現地時間の2月28日、アメリカのトランプ大統領は上下両院の議員を前に施政方針を示す初めての演説を行いました。その中で、任期中に実施する自らの計画を明らかにしました。この演説は世論の積極的な反応を受けています。
(写真:
AFP/TTXVN)
1月20日行われた就任式での悲観的な演説と違って、今回、トランプ氏は穏健な言い方で楽観的な見方を示し、国家団結を目指していると評されています。
任期中の目標
この演説の主なテーマは「アメリカ精神の復活」です。その冒頭で、トランプ大統領はユダヤ系のコミュニティーセンターを標的にした脅迫や、銃撃事件を非難した上で、国民の団結をアピールしました。
経済問題に関して、トランプ大統領は、「フォード・モーターやソフトバンクなど多くの企業が米国に数十億ドルの投資をすると発表した。多くの仕事が国内に生まれる。株式市場は時価総額が3兆ドル増えた」と明らかにすると共に、「アメリカ再建のため、国内インフラ建設に1兆ドルの投資を生む法案の承認を議会にお願いしたい。何百万もの新しい仕事が生まれる。これらは二つの原則で導かれる。アメリカの年平均成長率を少なくとも3%の程度に維持したい」と訴えました。

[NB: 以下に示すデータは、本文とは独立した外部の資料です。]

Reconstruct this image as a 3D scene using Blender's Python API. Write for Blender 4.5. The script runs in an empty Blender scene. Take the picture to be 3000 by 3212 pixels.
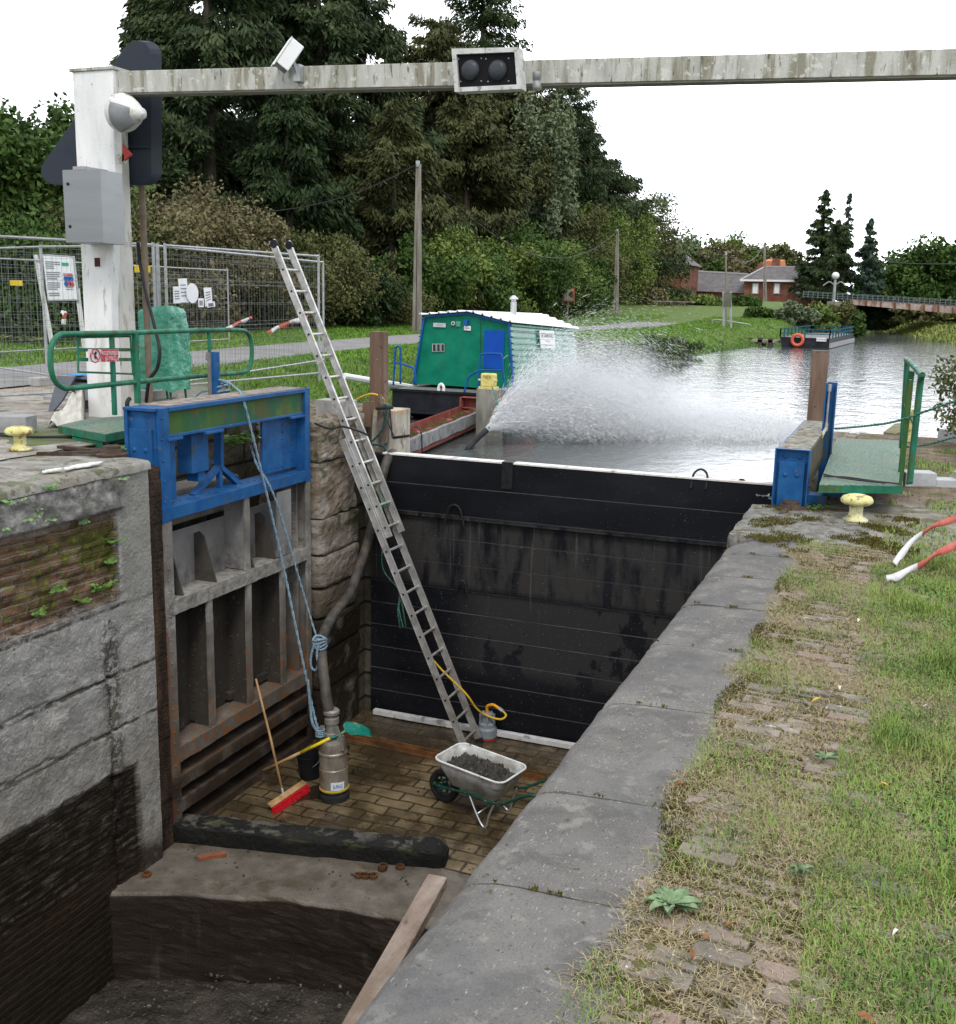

教育問題に関して、両党の議員に対し、恵まれない若者たちが学校を選べるために資金援助を行う教育の法律を成立させるよう求めました。
不法移民対策では、国境への壁建設に早期に着手すると表明し、「わが国の社会を脅かし、無実の市民を食い物にするギャング団のメンバー、麻薬密売人、犯罪者らは追い出す」と強調し、一律の不法滞在取り締まり強化や強制送還を掲げてきた従来の姿勢から、犯罪者に標的を絞る構えをにじませました。
過激派組織「イスラム国」に関しては、イスラム圏を含む同盟・友好国と協力して「世界から抹殺する」と宣言しました。一方で、一部イスラム圏国民の一時入国禁止では、連邦裁判所による大統領令の差し止め決定を踏まえ、近く新たな措置を講じる考えを示しました。
世論の好評
トランプ米大統領の演説に好感が広がっていることが最新の世論調査で分かりました。攻撃的言動を封印し、前向きなメッセージを訴えたのが要因と分析されています。
支持率が低迷する中、求心力回復を図るトランプ氏は側近とともに演説を猛特訓するなど入念に準備していたと伝えられますが、演説で見せた穏健な路線を今後も維持できるか懐疑的な見方もあります。アナリストらの間では「大統領らしかった」との評価が出されました。
こうした中、演説から一夜明けた1日、トランプ大統領は与党・共和党の指導部に対し、演説で示した政策の実現に着手することを宣言した上で、改めて協力を求めました。